Wednesday, 15 June 2011

The Boondocks, seasons 1-3

The fourth season of The Boondocks has been announced now, but it really did seem for a long while that three seasons would be all the show would get. Even the fact that it’s struggling now and not a pop culture staple is, in my opinion, a great shame. The Boondocks fills a void left by The Simpsons starting to really limp painfully and South Park losing its satirical edge to become successful primarily with character-driven comedy. It certainly wipes the floor with Family Guy and even when it first aired at the tail end of 2005, I thought it was a shame Fox passed on it.

Based on a comic strip by Aaron McGruder, and primarily written by him, it is nonetheless a very different beast. The strip is neat, glib and sarcastic. Punchlines are often just a withering look from main character Huey Freeman, and work all the better for it. The animation tends to develop plotlines ad absurdum, which quite often makes for brilliance, but risks making a dull one-note episode. But when The Boondocks gets it right, it’s the best animated comedy around.

The Boondocks is about some black kids living in a (predominantly) white US suburb, commenting on what’s in the news and generally bemoaning the state of life for black people. Most of the strips are character-driven: Huey is politically active, always thinks life is unfair, and promotes black rights. His best friend, cut from the series, usually agrees with him, but takes an easy-going attitude to life. His little brother, by contrast, wants nothing more than to imitate his MTV gangsta idols and takes very little interest in the world around him. Then there’s the typical grumpy grandpa.

McGruder isn’t promoting separatism; he’s only showing the life that’s familiar to him, the way he perceives things. Black culture is, of course, different from white culture, in America more than ever. Whether or not that’s positive is a tricky point, certainly not to be decided by a commentator in the UK with oodles of white privilege, but that’s how life is. And Huey isn’t supposed to be a prophet. We don’t have to believe him unconditionally. He simply represents one viewpoint – and if the comic is read with that in mind, it no longer seems the hate-spewing polemical anti-white platform that some make it out to be. I found reports of McGruder snobbishly insulting campaigners for equality by saying they were useless for not insulting those who deserve insulting to their faces - as though that’s the way progress will happen - objectionable, but he’s a firebrand and an expert with publicity – and certainly knows what he’s talking about when it comes to black nationalism, even if he isn’t above mocking it and its most vocal exponents. He explores issues from different angles rather than preaching.

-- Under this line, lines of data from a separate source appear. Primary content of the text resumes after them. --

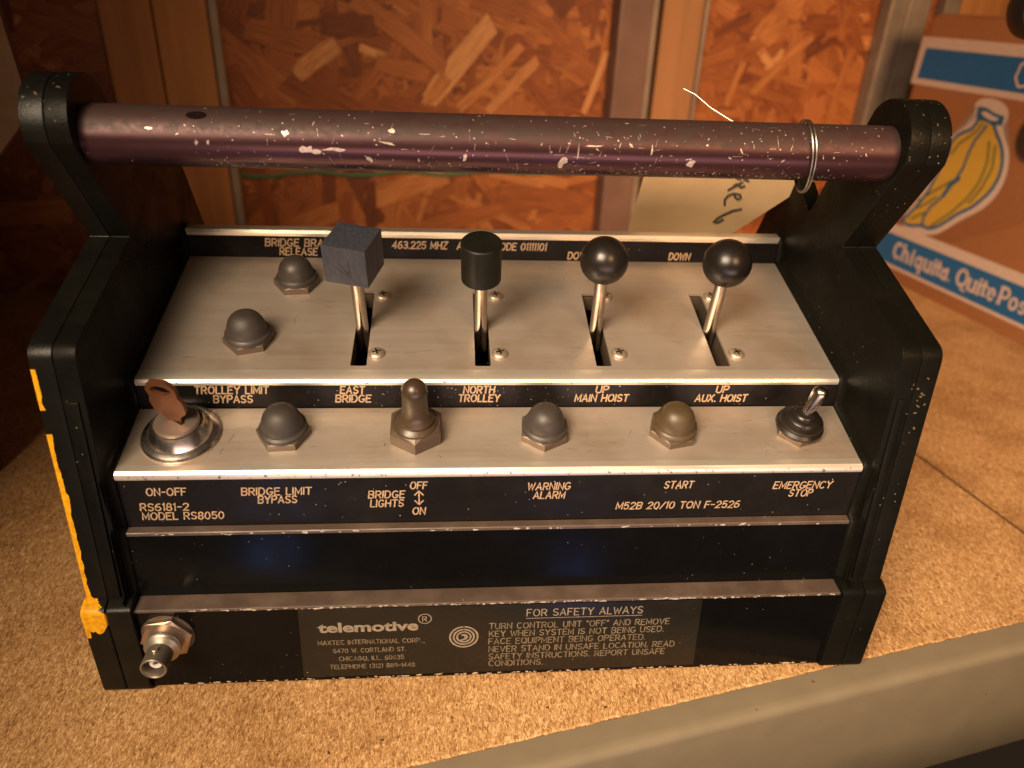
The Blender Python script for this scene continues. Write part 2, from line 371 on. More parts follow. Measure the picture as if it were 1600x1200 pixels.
# engraver's single-stroke lettering
def arc(cx, cy, rx, ry, a0, a1, n=8): return [(cx + rx * math.cos(math.radians(a0 + (a1 - a0) * k / n)), cy + ry * math.sin(math.radians(a0 + (a1 - a0) * k / n))) for k in range(n + 1)]
G = {
'A': (.70, [[(0, 0), (.35, 1), (.70, 0)], [(.12, .33), (.58, .33)]]),
'B': (.62, [[(0, 0), (0, 1), (.38, 1)] + arc(.38, .76, .22, .24, 80, -80, 6) + [(0, .52)], [(.36, .52)] + arc(.36, .26, .26, .26, 80, -80, 6) + [(0, 0)]]),
'C': (.66, [arc(.36, .5, .36, .5, 48, 312, 14)]),
'D': (.66, [[(0, 0), (0, 1), (.28, 1)] + arc(.28, .5, .38, .5, 80, -80, 10) + [(.28, 0), (0, 0)]]),
'E': (.56, [[(.56, 1), (0, 1), (0, 0), (.56, 0)], [(0, .52), (.45, .52)]]),
'F': (.54, [[(.54, 1), (0, 1), (0, 0)], [(0, .52), (.44, .52)]]),
'G': (.70, [arc(.36, .5, .36, .5, 48, 340, 14) + [(.70, .42), (.42, .42)]]),
'H': (.64, [[(0, 0), (0, 1)], [(.64, 0), (.64, 1)], [(0, .52), (.64, .52)]]),
'I': (.02, [[(0, 0), (0, 1)]]),
'K': (.62, [[(0, 0), (0, 1)], [(.60, 1), (0, .40)], [(.22, .60), (.62, 0)]]),
'L': (.52, [[(0, 1), (0, 0), (.52, 0)]]),
'M': (.74, [[(0, 0), (0, 1), (.37, .22), (.74, 1), (.74, 0)]]),
'N': (.64, [[(0, 0), (0, 1), (.64, 0), (.64, 1)]]),
'O': (.74, [arc(.37, .5, .37, .5, 90, 450, 18)]),
'P': (.60, [[(0, 0), (0, 1), (.36, 1)] + arc(.36, .74, .24, .26, 80, -80, 6) + [(0, .48)]]),
'Q': (.74, [arc(.37, .5, .37, .5, 90, 450, 18), [(.45, .22), (.74, -.05)]]),
'R': (.62, [[(0, 0), (0, 1), (.36, 1)] + arc(.36, .74, .24, .26, 80, -80, 6) + [(0, .48)], [(.30, .48), (.62, 0)]]),
'S': (.60, [arc(.31, .75, .28, .25, 30, 200, 7) + [(.12, .56), (.46, .44)] + arc(.30, .26, .29, .26, 20, -155, 8)]),
'T': (.62, [[(0, 1), (.62, 1)], [(.31, 1), (.31, 0)]]),
'U': (.64, [[(0, 1), (0, .32)] + arc(.32, .32, .32, .32, 195, 345, 8) + [(.64, .32), (.64, 1)]]),
'V': (.68, [[(0, 1), (.34, 0), (.68, 1)]]),
'W': (.90, [[(0, 1), (.22, 0), (.45, .80), (.68, 0), (.90, 1)]]),
'X': (.64, [[(0, 1), (.64, 0)], [(.64, 1), (0, 0)]]),
'Y': (.66, [[(0, 1), (.33, .48), (.66, 1)], [(.33, .48), (.33, 0)]]),
'Z': (.62, [[(0, 1), (.62, 1), (0, 0), (.62, 0)]]),
'0': (.60, [arc(.30, .5, .30, .5, 90, 450, 16)]),
'1': (.16, [[(0, .84), (.14, 1), (.14, 0)]]),
'2': (.58, [arc(.29, .72, .28, .28, 165, -25, 8) + [(0, 0), (.58, 0)]]),
'3': (.56, [arc(.27, .75, .26, .25, 150, -80, 7) + [(.2, .52)], [(.2, .52)] + arc(.27, .27, .29, .27, 80, -150, 8)]),
'4': (.60, [[(.44, 0), (.44, 1), (0, .30), (.60, .30)]]),
'5': (.56, [[(.52, 1), (.06, 1), (.03, .55)] + arc(.27, .32, .29, .32, 120, -150, 9)]),
'6': (.58, [[(.50, .97)] + arc(.42, .42, .42, .55, 110, 180, 5) + arc(.29, .29, .29, .29, 180, 530, 14)]),
'7': (.56, [[(0, 1), (.56, 1), (.18, 0)]]),
'8': (.58, [arc(.29, .75, .24, .25, -90, 270, 12), arc(.29, .255, .29, .255, 90, 450, 14)]),
'9': (.58, [arc(.29, .70, .29, .29, 0, 350, 14) + arc(.16, .55, .42, .55, 0, -70, 5)]),
'.': (.06, [[(.02, 0), (.06, .05)]]), ',': (.06, [[(.06, .06), (0, -.14)]]), '-': (.42, [[(0, .48), (.42, .48)]]),
'/': (.5, [[(0, -.02), (.5, 1.02)]]), '(': (.2, [arc(.35, .5, .33, .6, 125, 235, 6)]), ')': (.2, [arc(-.15, .5, .33, .6, -55, 55, 6)]),
'"': (.2, [[(0, 1), (0, .75)], [(.18, 1), (.18, .75)]]), ' ': (.30, []),
}
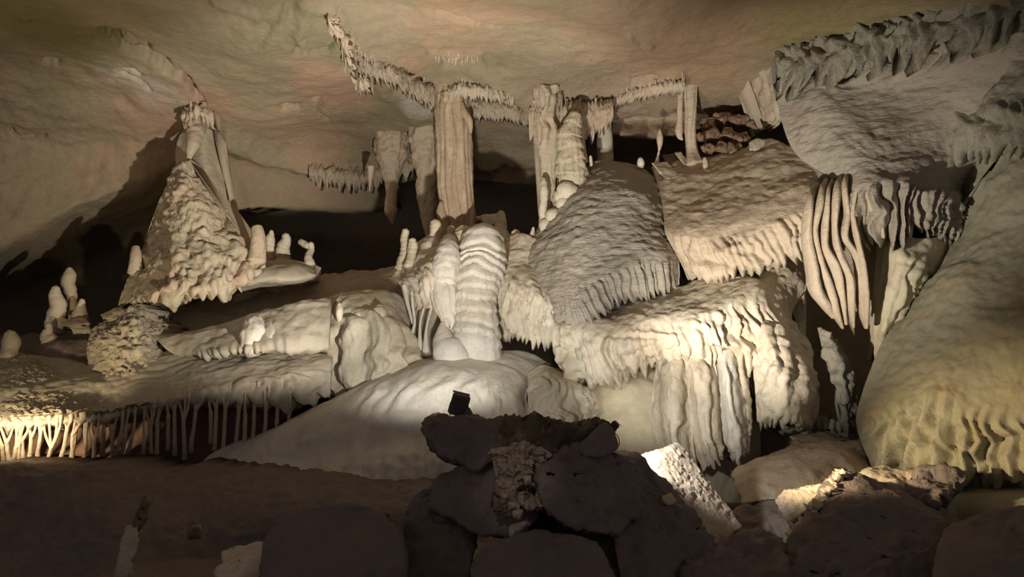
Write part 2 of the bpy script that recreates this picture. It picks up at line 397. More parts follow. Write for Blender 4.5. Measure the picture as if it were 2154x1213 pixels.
def cave_shell():
    xs = np.concatenate([np.arange(-1500, -60, 40), np.arange(-60, 2220, 4), np.arange(2220, 3700, 40)])
    ys = np.concatenate([np.array([-9000, -6000, -4000, -3000, -2200, -1600, -1200, -900, -700, -520, -400, -300, -220, -160, -110, -70, -40]), np.arange(-20, 470, 3.5), np.arange(470, 1120, 12)])
    X, Y = np.meshgrid(xs, ys); D = cd(X, Y)
    P = W(X, Y, D); P[..., 2] = np.minimum(P[..., 2], 5.35)
    n = np.cross(np.gradient(P, axis=0), np.gradient(P, axis=1)); n /= np.maximum(np.linalg.norm(n, axis=-1), 1e-9)[..., None]
    e = .20 * fbm(P * .35 + 5, 2) + .045 * fbm(P * 1.1, 3) + .018 * fbm(P * 4, 5)
    e += .05 * np.maximum(0, fbm(P * 2.2 + 9, 3)) * (smooth(500, 200, X) * smooth(30, 120, Y))
    wob = np.stack([X / 30, Y / 30, 0 * X], -1)
    XX = X + 8 * fbm(wob, 3); YY = Y + 7 * fbm(wob + 40, 3)
    for poly, w, h in FEAT:
        e += (h * 2 if h < 0 else h) * np.exp(-(seg_dist(XX, YY, poly) / w) ** 2)
    P = P + n * e[..., None]
    k = int(np.searchsorted(ys, 405))
    for nm, a, b in (('ceiling', 0, k + 1), ('wall_back', k, len(ys))):
        V = P[a:b]; o = mesh_obj(nm, V.reshape(-1, 3), grid_faces(V.shape[0], V.shape[1]), CEIL, base=np.zeros(3))
        tag(o, 'smooth tan and pink cave ceiling with cracks' if nm == 'ceiling' else 'shadowed brown rock wall at the back of the chamber', kind='structure')
    return P, xs, ys
WALLM = stone('back_wall_rock', [(.3, (.22, .16, .11)), (.5, (.33, .25, .17)), (.7, (.27, .22, .14))], .8, .9, .5, 8)
SHELL, SXS, SYS = cave_shell()
def on_shell(x, y):  # point of the real ceiling surface nearest to that direction
    i = int(np.argmin(abs(SYS - y))); j = int(np.argmin(abs(SXS - x))); return SHELL[i, j]

# cave floor
gx, gy = np.meshgrid(np.linspace(-14, 14, 240), np.linspace(1.0, 18, 200))
gp = np.stack([gx, gy, 0 * gx], -1); gp[..., 2] = .10 * fbm(gp * .7, 4) + .03 * fbm(gp * 3, 3) - .05
tag(mesh_obj('floor', gp.reshape(-1, 3), grid_faces(200, 240), DARK, base=np.zeros(3)), 'dark uneven cave floor', kind='structure')

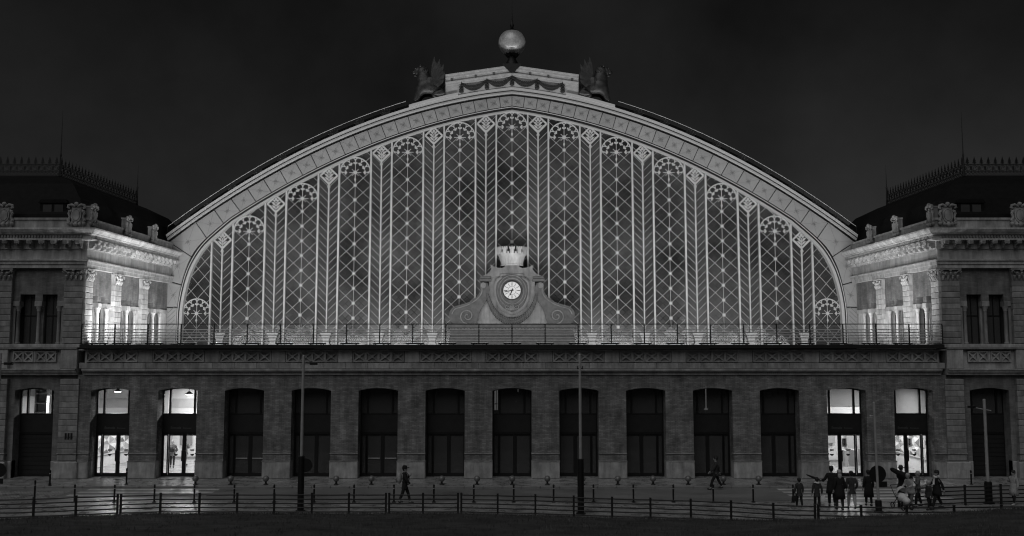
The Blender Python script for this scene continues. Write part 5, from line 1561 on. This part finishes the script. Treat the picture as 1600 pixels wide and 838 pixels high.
def person(x, y, face, H, label, coat='cloth_dark', legs='cloth_black', hair='hair_dark', larm='down', rarm='down', stride=.18, z=0.0, coat_len=.0, hat=None, scarf=None, long_hair=False, lean=0.0, head=1.0, shoes='shoe'):
    k = H / 1.78
    W0 = T(x, y, z) @ RZ(face)
    W = W0 @ Matrix.Scale(k, 4)
    t = thing('person', label, 'person', W0)
    ly = lambda zz: -lean * max(0.0, zz - .9)
    J = [(0, 0, .94, .125, .10), (0, ly(1.08), 1.08, .115, .088), (0, ly(1.28), 1.28, .145, .10), (0, ly(1.45), 1.45, .07), (0, ly(1.52) - .01, 1.525, .053),
         (0, ly(1.58) - .03, 1.58, .074 * head, .084 * head), (0, ly(1.66) - .015, 1.66, .083 * head, .098 * head), (0, ly(1.74), 1.735, .055 * head, .065 * head)]
    E_ = [(0, 1), (1, 2), (2, 3), (3, 4), (4, 5), (5, 6), (6, 7)]
    jk = [(0, 0, .90, .165, .14), (0, ly(1.08), 1.08, .145, .115), (0, ly(1.28), 1.28, .175, .13), (0, ly(1.43), 1.435, .10, .09), (0, ly(1.5), 1.50, .075)]
    jk.append((0, 0, .78, .17, .145)); je = [(0, 1), (1, 2), (2, 3), (3, 4), (0, 5)]
    tr = [(0, 0, .93, .14, .12), (0, 0, 1.04, .125, .105)]; te = [(0, 1)]
    for s, arm in ((-1, larm), (1, rarm)):
        e, w_ = ARMS[arm]
        sh = (s * .175, ly(1.40), 1.40); el = (s * e[0], e[1] + ly(e[2]), e[2]); wr = (s * w_[0], w_[1] + ly(w_[2]), w_[2])
        n = len(J); J += [sh + (.055,), el + (.042,), wr + (.028,)]; E_ += [(2, n), (n, n + 1), (n + 1, n + 2)]
        n = len(jk); cf = tuple(el[i] + (wr[i] - el[i]) * .94 for i in range(3))
        jk += [sh + (.085,), el + (.066,), cf + (.052,)]; je += [(2, n), (n, n + 1), (n + 1, n + 2)]
        dv = Vector(wr) - Vector(el)
        put('hand', hand_m, t, W @ T(*wr) @ tov(dv))
    for s in (-1, 1):
        f = stride * s
        lift_ = .07 if f < -.1 else 0.0
        hip = (s * .09, 0, .87); kn = (s * .10, -f * .55 - .03, .49); an = (s * .10, -f, .09 + lift_); to = (s * .11, -f - .15, .045 + lift_ * .3)
        n = len(J); J += [hip + (.085,), kn + (.058,), an + (.042,), to + (.035,)]; E_ += [(0, n), (n, n + 1), (n + 1, n + 2), (n + 2, n + 3)]
        n = len(tr); tr += [hip + (.105,), kn + (.08,), (an[0], an[1], an[2] + .04, .062)]; te += [(0, n), (n, n + 1), (n + 1, n + 2)]
        MB().ball((an[0], an[1] - .06, an[2] - .035), .06, 9, 6, .85, 2.2, .85).put('shoe', shoes, t, W, True)
    skin('body', J, E_, 'skin', t, W, 1)
    skin('jacket', jk, je, coat, t, W, 1)
    skin('trousers', tr, te, legs, t, W, 1)
    hz = 1.66; hy = ly(1.66)
    if coat_len > 0:
        prof = [(.17, 1.12), (.19, .95), (.215, .95 - coat_len * .5), (.235, .95 - coat_len), (.215, .955 - coat_len)]
        c = MB(); n = 18; m_ = len(prof)
        v = [(r * (1.05 + .05 * math.sin(5 * a) * (i / m_)) * math.cos(a), r * (.82 + abs(stride) * .4 * i / m_ + .05 * math.sin(4 * a + 1) * (i / m_)) * math.sin(a), zz) for i, (r, zz) in enumerate(prof) for a in [2 * PI * q / n for q in range(n)]]
        c.add(v, [(i * n + q, i * n + (q + 1) % n, (i + 1) * n + (q + 1) % n, (i + 1) * n + q) for i in range(m_ - 1) for q in range(n)]).put('coat_skirt', coat, t, W, True)
    hr = MB().lathe([(.104 * head, -.02), (.108 * head, .03), (.098 * head, .085), (.06 * head, .125), (.01, .135)], 14, (0, hy + .018, hz), .93, 1.08)
    hr.ball((0, hy + .055, hz - .02), .085 * head, 10, 6, 1.02, .75, 1.1)
    if long_hair: hr.ball((0, hy + .07, hz - .13), .09, 10, 6, 1.0, .6, 1.5)
    hr.put('hair', hair, t, W, True)
    fc = MB().prism([(-.014, hz - .045), (.014, hz - .045), (.006, hz + .01), (-.006, hz + .01)], hy - .125 * head, hy - .09)
    for s in (-1, 1): fc.ball((s * .088 * head, hy, hz - .02), .022, 6, 4, .5, 1, 1.3)
    fc.box(-.022, .022, hy - .112 * head, hy - .09, hz - .075, hz - .067).put('face', 'skin', t, W)
    MB().ball((-.032, hy - .103 * head, hz + .005), .011, 6, 4).ball((.032, hy - .103 * head, hz + .005), .011, 6, 4).put('eyes', 'hair_dark', t, W)
    if hat:
        MB().lathe([(.122, .05), (.12, .09), (.09, .15), (.02, .165)], 14, (0, hy + .01, hz)).box(-.08, .08, hy - .21, hy - .08, hz + .05, hz + .062).put('cap', hat, t, W, 'auto')
    if scarf:
        MB().tube([(.11 * math.cos(a), ly(1.48) + .10 * math.sin(a), 1.485 + .02 * math.sin(2 * a)) for a in [2 * PI * i / 12 for i in range(13)]], .045, 7).tube([(.06, ly(1.45) - .12, 1.45), (.07, ly(1.3) - .17, 1.28), (.06, ly(1.2) - .17, 1.15)], [.045, .05, .045], 6).put('scarf', scarf, t, W, True)
    return t, W

pk = person(-5.0, -7.95, PI / 2, 1.74, 'person in dark clothes and cap walking with a pale backpack behind the fence', 'cloth_black', 'cloth_black', 'hair_dark', 'swing_f', 'bent_up', .24, hat='cloth_black')[1]
t = thing('backpack', 'pale full backpack on the back of the lone walker in a cap', 'backpack', pk @ T(0, .2, 1.05))
MB().ball((0, .26, 1.22), .2, 12, 8, .95, .62, 1.35).put('sack', 'cloth_light', t, pk, True)
MB().ball((0, .37, 1.12), .12, 10, 6, 1.0, .55, .95).put('pocket', 'cloth_mid', t, pk, True)
for s in (-1, 1): MB().tube([(s * .11, .14, 1.42), (s * .13, -.02, 1.52), (s * .13, -.16, 1.36), (s * .14, -.10, 1.14), (s * .13, .12, 1.06)], .02, 6).put('strap', 'cloth_dark', t, pk)
person(10.58, -3.25, -PI / 2 - .2, 1.72, 'person in dark clothes striding past the dark doorway with a hanging lamp', 'cloth_dark', 'cloth_black', 'hair_dark', 'swing_b', 'swing_f', .30, z=-.10)
wa = person(13.0, -9.15, PI + .15, 1.38, 'young person in dark padded jacket with a dark bag at the edge of the crowd', 'cloth_dark', 'cloth_black', 'hair_dark', 'down', 'carry', .14, head=1.08, shoes='shoe_light')[1]
wb = person(13.72, -9.40, PI - .1, 1.44, 'young person in dark jacket with pale scarf and a white shopping bag', 'cloth_dark', 'cloth_black', 'hair_dark', 'carry', 'down', .10, scarf='cloth_white', head=1.06)[1]
wc = person(14.62, -8.75, PI - .25, 1.86, 'tall person in black coat holding a folded umbrella out sideways', 'cloth_black', 'cloth_black', 'hair_dark', 'down', 'out', .12, coat_len=.35)[1]
person(14.72, -9.45, PI + .1, 1.78, 'person with long fair hair in a long black coat beside the umbrella holder', 'cloth_black', 'cloth_dark', 'hair_grey', 'down', 'down', .08, coat_len=.45, long_hair=True)
person(15.28, -9.40, PI - .1, 1.72, 'person in short dark jacket and pale trousers with hands in pockets', 'cloth_dark', 'cloth_light', 'hair_dark', 'pocket', 'pocket', .20)
person(16.42, -8.45, PI, 1.64, 'person in a black coat hidden behind the round sign', 'cloth_black', 'cloth_black', 'hair_dark', 'down', 'down', .08, coat_len=.5)
wd = person(18.25, -7.75, PI / 2 + .5, 1.76, 'person in dark clothes carrying a long black case on the shoulder', 'cloth_black', 'cloth_black', 'hair_dark', 'bent_up', 'bent_up', .15)[1]
person(18.12, -9.0, -PI / 2 + .5, 1.58, 'person in pale coat leaning over the white pushchair', 'cloth_light', 'cloth_mid', 'hair_grey', 'fwd', 'fwd', .16, lean=.28, coat_len=.2)
person(18.52, -8.85, -PI / 2 - .3, 1.64, 'grey-haired person in mid grey jacket in the knot of people by the pushchair', 'cloth_mid', 'cloth_black', 'hair_grey', 'down', 'bent_up', .14)
person(18.72, -9.45, -PI / 2 + .2, 1.30, 'child in a dark coat among the people by the pushchair', 'cloth_dark', 'cloth_black', 'hair_grey', 'down', 'down', .12, head=1.12, coat_len=.2)
person(19.12, -9.40, -PI / 2, 1.76, 'person in long dark coat with white scarf at the end of the pushchair group', 'cloth_black', 'cloth_black', 'hair_dark', 'fwd', 'swing_b', .26, scarf='cloth_white', coat_len=.3)
person(23.22, -8.25, -PI / 2 + .4, 1.60, 'person in a pale knee-length coat walking alone at the right edge', 'cloth_light', 'cloth_black', 'hair_dark', 'bent_up', 'down', .16, coat_len=.45, shoes='shoe_light')
ic = person(-20.5, 4.3, .25, 1.64, 'pale-haired person in dark jacket with a black bag inside the second lit doorway', 'cloth_mid', 'cloth_black', 'hair_grey', 'bent_up', 'pocket', .10, z=.03)[1]
person(-19.95, 4.9, PI - .4, 1.66, 'person in mid grey clothes seen from behind inside the second lit doorway', 'cloth_mid', 'cloth_mid', 'hair_dark', 'bent_up', 'down', .16, z=.03)
# things they carry
def bag(W, at_, w_, h, d_, mat, label, nm='hand_bag', cat='bag'):
    t = thing(nm, label, cat, W @ T(*at_))
    Wb = W @ T(*at_)
    b = MB(); n = 12; prof = [(.75, 0), (1.0, .12), (1.08, .4), (.95, .8), (.8, 1.0)]
    b.add([(w_ / 2 * r * math.copysign(abs(math.cos(a)) ** .6, math.cos(a)), d_ / 2 * r * math.copysign(abs(math.sin(a)) ** .6, math.sin(a)), h * q) for r, q in prof for a in [2 * PI * i / n for i in range(n)]],
          [(j * n + i, j * n + (i + 1) % n, (j + 1) * n + (i + 1) % n, (j + 1) * n + i) for j in range(4) for i in range(n)] + [tuple(range(n))[::-1], tuple(range(4 * n, 5 * n))])
    b.put('body', mat, t, Wb, 'auto')
    for s in (-1, 1): MB().tube([(-w_ * .25, s * d_ * .25, h), (-w_ * .15, s * d_ * .1, h * 1.35), (w_ * .15, s * d_ * .1, h * 1.35), (w_ * .25, s * d_ * .25, h)], .010, 5).put('handle', mat, t, Wb)
bag(wa, (.27, -.05, .42), .34, .34, .16, 'cloth_black', 'black shoulder bag hanging beside the outermost young person')
bag(wb, (-.27, -.06, .40), .36, .36, .20, 'cloth_white', 'white plastic shopping bag beside the young person with pale scarf', 'shopping_bag')
bag(ic, (-.02, -.24, 1.02), .26, .22, .12, 'cloth_black', 'small black bag held before the person inside the lit doorway')
t = thing('umbrella', 'black folded umbrella held out sideways by the tall person', 'umbrella', wc @ T(.55, -.05, 1.2))
MB().tube([(.44, -.15, 1.12), (.52, -.15, 1.15), (.72, -.16, 1.22), (.98, -.18, 1.32), (1.04, -.18, 1.35)], [.018, .035, .05, .03, .006], 8).put('canopy', 'cloth_black', t, wc, True)
MB().tube([(.34, -.14, 1.07), (.46, -.15, 1.12)], .012, 6).tube([(.34, -.14, 1.07), (.30, -.14, 1.08), (.29, -.14, 1.13)], .014, 6).put('handle', 'black', t, wc)
t = thing('instrument_case', 'long black case slung across the person before the doorway with faceted wall', 'case', wd @ T(0, -.1, 1.2))
Wk_ = T(18.25, -7.98, 1.32) @ Matrix.Rotation(R(28), 4, 'Y')
MB().tube([(-.66, 0, 0), (-.58, 0, 0), (-.2, 0, 0), (.1, 0, .01), (.36, 0, 0), (.44, 0, 0)], [.05, .10, .13, .19, .18, .08], 10).put('shell', 'cloth_black', t, Wk_, True)
MB().tube([(-.3, .05, .02), (-.3, -.13, .02), (-.28, -.15, -.02)], .02, 6).put('buckle', 'cloth_dark', t, Wk_)
MB().tube([(-.4, .0, .17), (-.1, .0, .36), (.2, .0, .17)], .02, 6).put('strap', 'cloth_dark', t, Wk_)
# white pushchair
Wp = T(17.62, -9.15, 0) @ RZ(.25)
t = thing('pushchair', 'white pushchair with hood in front of the people by the fence', 'pushchair', Wp)
hood = MB(); n = 10
v = []
for i in range(6):
    a = PI * .08 + PI * .55 * i / 5
    for j in range(n + 1):
        b = PI * j / n
        v.append((-.34 * math.cos(b) * .8, .32 * math.cos(a) * math.sin(b) - .05, .62 + .34 * math.sin(a) * math.sin(b) + .05))
hood.add(v, [(i * (n + 1) + j, i * (n + 1) + j + 1, (i + 1) * (n + 1) + j + 1, (i + 1) * (n + 1) + j) for i in range(5) for j in range(n)])
hood.put('hood', 'cloth_white', t, Wp, True)
MB().ball((0, 0, .52), .26, 12, 8, .85, 1.35, .75).put('seat', 'cloth_white', t, Wp, True)
MB().ball((0, -.32, .42), .17, 10, 6, 1.0, 1.1, .8).put('foot_muff', 'cloth_white', t, Wp, True)
for s in (-1, 1):
    MB().tube([(s * .22, .45, 1.0), (s * .22, .2, .62), (s * .22, -.36, .14)], .016, 6).put('frame_tube', 'iron', t, Wp)
    MB().tube([(s * .22, -.05, .55), (s * .22, .34, .14)], .016, 6).put('frame_tube', 'iron', t, Wp)
    for yy in (-.36, .34):
        wl_ = MB().tube([(s * .22 + .10 * 0, yy + .12 * math.cos(a), .13 + .12 * math.sin(a)) for a in [2 * PI * i / 14 for i in range(15)]], .022, 6, False).put('wheel', 'black', t, Wp)
        MB().tube([(s * .22 - .03, yy, .13), (s * .22 + .03, yy, .13)], .03, 8).put('hub', 'pole', wl_, Wp)
MB().tube([(-.22, .45, 1.0), (.22, .45, 1.0)], .018, 6).put('push_handle', 'iron', t, Wp)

This is the point I made, interestingly enough, just before watching episode one: Huey isn’t supposed to be a prophet, I wrote. And the episode opens with him saying ‘I am not a prophet’. My impressions after that first episode show how strong the characterisation is, for the scene was set for the rest: as I wrote on 9.11.05, the series ‘started naturalistically, establishing the central characters’ different attitudes to whites - Grandpa wants to fit in, Huey resents the perceived “white supremacist hierarchy” and Riley just wants to be himself - through a visit from the wealthy local landowner. The family go to a garden party, and the idea of rich people’s apathy is suddenly presented in a very exaggerated way: Huey goes around telling what he believes to be incendiary truths: Jesus was black, Reagan was the devil because each of his names had six letters, etc. Riley, meanwhile, goes off with a caricatured idiot rich kid. Nearby, Uncle Ruckus, a black man who hates all black men, can only resent that Grandpa and the rich host get on so well. The lurch between naturalism and satire didn’t sit too well, but once accepted, it was immersive stuff, and by the sound of some future storylines (Martin Luther King comes back from the dead, and his teachings clash with the American mindset that has supported the ongoing war in Iraq so badly that he becomes a figure of national hate) sound like they could have come straight from South Park; satire’s undoubtedly here to stay. Like Stone and Parker, after all, McGruder is a Monty Python fan. While the animation lacks somewhat, the art is beautiful. Plus Riley is just so cute!’

Through three seasons of controversy, cleverness and brilliant celebrity performances, these observations have remained largely true. The Boondocks is something quite special, and has some of the best writing on TV. I just sense that the US is resistant to it, and White America feels it is not meant for them. But the humour is universal, and the strongest episodes are easily understood, most of them satirising black media culture rather than complex politics. I’m very glad more’s coming.